_Written problem:_ Search the records for "part" and copy each line that holds it.

━━━━━━━━━━━━━━━━━━━━━━━━━━━━━━

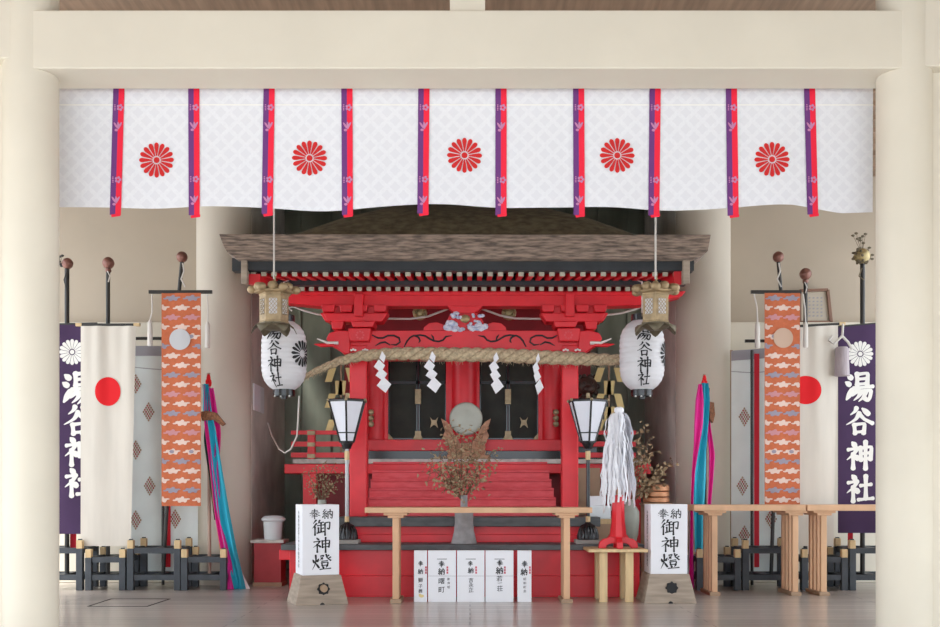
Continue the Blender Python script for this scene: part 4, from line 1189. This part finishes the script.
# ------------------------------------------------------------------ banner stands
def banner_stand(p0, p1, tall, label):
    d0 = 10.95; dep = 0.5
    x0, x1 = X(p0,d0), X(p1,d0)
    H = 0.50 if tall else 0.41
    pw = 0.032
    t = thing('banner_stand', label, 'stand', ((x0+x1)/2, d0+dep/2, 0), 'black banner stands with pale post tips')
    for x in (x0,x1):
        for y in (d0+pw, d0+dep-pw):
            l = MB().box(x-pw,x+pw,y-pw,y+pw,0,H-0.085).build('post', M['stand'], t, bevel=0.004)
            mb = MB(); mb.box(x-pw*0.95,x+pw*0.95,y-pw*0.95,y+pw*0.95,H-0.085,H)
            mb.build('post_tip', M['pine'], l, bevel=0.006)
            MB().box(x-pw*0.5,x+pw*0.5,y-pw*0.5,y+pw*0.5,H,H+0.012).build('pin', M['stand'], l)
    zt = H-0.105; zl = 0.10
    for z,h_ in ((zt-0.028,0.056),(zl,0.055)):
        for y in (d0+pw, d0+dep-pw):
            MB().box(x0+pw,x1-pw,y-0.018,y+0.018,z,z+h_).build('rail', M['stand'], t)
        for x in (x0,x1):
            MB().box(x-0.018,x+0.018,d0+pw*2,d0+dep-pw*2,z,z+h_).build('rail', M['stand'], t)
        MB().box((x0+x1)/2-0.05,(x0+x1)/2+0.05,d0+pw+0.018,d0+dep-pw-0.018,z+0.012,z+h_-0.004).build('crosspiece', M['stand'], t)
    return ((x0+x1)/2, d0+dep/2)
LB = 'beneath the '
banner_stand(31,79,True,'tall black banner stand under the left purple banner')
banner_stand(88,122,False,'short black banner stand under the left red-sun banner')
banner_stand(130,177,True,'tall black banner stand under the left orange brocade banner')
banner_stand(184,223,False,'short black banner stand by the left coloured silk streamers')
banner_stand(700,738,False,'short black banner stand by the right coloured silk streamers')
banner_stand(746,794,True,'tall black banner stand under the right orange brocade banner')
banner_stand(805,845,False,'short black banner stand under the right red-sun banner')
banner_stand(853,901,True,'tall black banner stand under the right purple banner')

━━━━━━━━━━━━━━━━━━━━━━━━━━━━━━

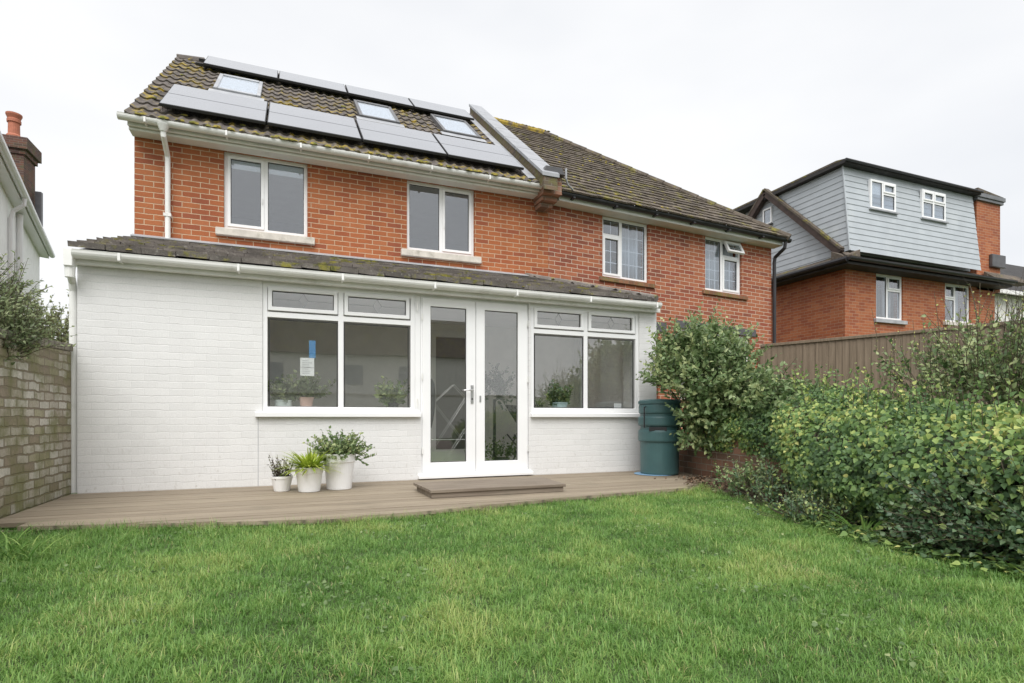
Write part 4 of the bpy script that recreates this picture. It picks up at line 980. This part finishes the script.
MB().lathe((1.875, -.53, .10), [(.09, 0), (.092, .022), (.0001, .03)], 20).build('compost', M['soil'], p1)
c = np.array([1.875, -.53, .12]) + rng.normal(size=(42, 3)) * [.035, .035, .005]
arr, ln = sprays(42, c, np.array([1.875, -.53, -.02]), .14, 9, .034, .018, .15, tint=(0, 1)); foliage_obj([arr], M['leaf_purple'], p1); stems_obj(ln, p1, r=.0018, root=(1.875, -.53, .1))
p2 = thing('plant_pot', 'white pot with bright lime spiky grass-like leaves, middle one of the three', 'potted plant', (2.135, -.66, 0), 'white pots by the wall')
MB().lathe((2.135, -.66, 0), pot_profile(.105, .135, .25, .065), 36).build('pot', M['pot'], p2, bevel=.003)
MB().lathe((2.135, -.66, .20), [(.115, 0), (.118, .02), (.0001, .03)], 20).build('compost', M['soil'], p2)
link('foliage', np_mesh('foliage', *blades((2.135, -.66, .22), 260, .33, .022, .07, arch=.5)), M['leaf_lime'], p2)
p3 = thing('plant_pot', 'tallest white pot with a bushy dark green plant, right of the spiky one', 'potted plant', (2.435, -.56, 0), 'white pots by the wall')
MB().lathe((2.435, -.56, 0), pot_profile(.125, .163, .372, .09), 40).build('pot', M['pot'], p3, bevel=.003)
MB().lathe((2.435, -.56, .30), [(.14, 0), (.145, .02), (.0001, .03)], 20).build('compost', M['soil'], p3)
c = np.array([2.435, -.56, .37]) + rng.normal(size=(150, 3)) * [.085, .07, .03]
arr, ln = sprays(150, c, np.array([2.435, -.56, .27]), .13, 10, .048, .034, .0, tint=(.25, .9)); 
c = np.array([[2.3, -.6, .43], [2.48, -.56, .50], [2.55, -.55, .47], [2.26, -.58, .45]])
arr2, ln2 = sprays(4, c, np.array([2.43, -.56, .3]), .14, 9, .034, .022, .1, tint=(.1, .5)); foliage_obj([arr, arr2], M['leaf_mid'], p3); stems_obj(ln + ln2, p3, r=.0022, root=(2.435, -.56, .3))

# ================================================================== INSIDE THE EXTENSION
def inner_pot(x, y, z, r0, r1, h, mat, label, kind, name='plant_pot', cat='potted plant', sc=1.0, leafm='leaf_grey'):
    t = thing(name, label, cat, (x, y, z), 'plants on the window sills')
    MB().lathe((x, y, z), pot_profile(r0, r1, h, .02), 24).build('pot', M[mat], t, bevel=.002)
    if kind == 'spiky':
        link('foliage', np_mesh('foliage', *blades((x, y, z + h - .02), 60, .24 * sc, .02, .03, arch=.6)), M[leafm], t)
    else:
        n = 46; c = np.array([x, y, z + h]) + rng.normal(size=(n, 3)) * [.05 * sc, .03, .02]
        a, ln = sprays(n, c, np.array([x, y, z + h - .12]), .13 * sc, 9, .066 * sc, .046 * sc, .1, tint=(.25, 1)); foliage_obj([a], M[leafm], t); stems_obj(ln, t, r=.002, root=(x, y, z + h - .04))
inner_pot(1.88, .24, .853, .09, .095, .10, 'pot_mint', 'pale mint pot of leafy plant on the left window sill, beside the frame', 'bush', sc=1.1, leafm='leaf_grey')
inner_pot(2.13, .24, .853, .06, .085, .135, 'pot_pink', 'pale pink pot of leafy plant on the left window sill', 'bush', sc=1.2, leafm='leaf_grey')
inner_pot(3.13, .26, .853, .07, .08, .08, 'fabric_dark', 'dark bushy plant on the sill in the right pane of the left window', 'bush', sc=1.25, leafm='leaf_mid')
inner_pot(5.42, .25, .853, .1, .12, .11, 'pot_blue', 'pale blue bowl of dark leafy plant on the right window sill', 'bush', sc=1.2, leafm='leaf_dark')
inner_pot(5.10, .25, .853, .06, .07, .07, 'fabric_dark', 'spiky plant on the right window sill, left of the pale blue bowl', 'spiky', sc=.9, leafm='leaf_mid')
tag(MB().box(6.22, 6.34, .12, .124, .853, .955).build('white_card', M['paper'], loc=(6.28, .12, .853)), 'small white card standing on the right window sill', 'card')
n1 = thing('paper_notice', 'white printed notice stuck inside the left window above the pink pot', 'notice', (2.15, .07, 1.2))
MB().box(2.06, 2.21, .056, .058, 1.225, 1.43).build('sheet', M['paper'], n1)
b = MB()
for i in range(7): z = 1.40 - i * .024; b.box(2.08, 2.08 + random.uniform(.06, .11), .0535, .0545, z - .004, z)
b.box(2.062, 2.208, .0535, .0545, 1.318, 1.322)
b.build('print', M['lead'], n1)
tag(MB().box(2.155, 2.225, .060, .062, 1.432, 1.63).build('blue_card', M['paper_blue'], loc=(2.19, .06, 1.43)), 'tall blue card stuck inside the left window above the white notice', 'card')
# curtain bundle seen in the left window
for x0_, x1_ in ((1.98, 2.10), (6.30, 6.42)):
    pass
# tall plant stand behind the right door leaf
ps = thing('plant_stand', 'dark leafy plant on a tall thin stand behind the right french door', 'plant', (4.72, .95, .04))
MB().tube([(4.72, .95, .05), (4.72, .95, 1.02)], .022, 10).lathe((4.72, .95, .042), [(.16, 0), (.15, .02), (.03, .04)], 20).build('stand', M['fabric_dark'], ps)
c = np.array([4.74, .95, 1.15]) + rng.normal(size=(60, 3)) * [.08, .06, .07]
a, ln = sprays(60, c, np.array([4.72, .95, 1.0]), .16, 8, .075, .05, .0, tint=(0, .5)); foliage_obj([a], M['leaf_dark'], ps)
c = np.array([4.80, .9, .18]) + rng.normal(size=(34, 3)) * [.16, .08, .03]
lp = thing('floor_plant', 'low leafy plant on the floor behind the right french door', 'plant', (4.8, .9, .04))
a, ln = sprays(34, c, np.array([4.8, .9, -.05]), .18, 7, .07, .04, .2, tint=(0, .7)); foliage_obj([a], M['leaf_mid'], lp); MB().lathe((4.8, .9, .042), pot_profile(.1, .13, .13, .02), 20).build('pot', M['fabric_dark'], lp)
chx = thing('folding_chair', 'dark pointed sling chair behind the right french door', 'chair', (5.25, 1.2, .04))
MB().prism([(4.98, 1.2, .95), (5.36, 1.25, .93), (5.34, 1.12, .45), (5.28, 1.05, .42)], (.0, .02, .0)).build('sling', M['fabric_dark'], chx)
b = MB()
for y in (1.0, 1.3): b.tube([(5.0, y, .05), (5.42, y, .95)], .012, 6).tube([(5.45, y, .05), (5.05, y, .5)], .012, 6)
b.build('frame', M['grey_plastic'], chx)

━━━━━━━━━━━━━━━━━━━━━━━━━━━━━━

_Solution below:_
Continue the Blender Python script for this scene: part 4, from line 1189. This part finishes the script.
Write part 4 of the bpy script that recreates this picture. It picks up at line 980. This part finishes the script.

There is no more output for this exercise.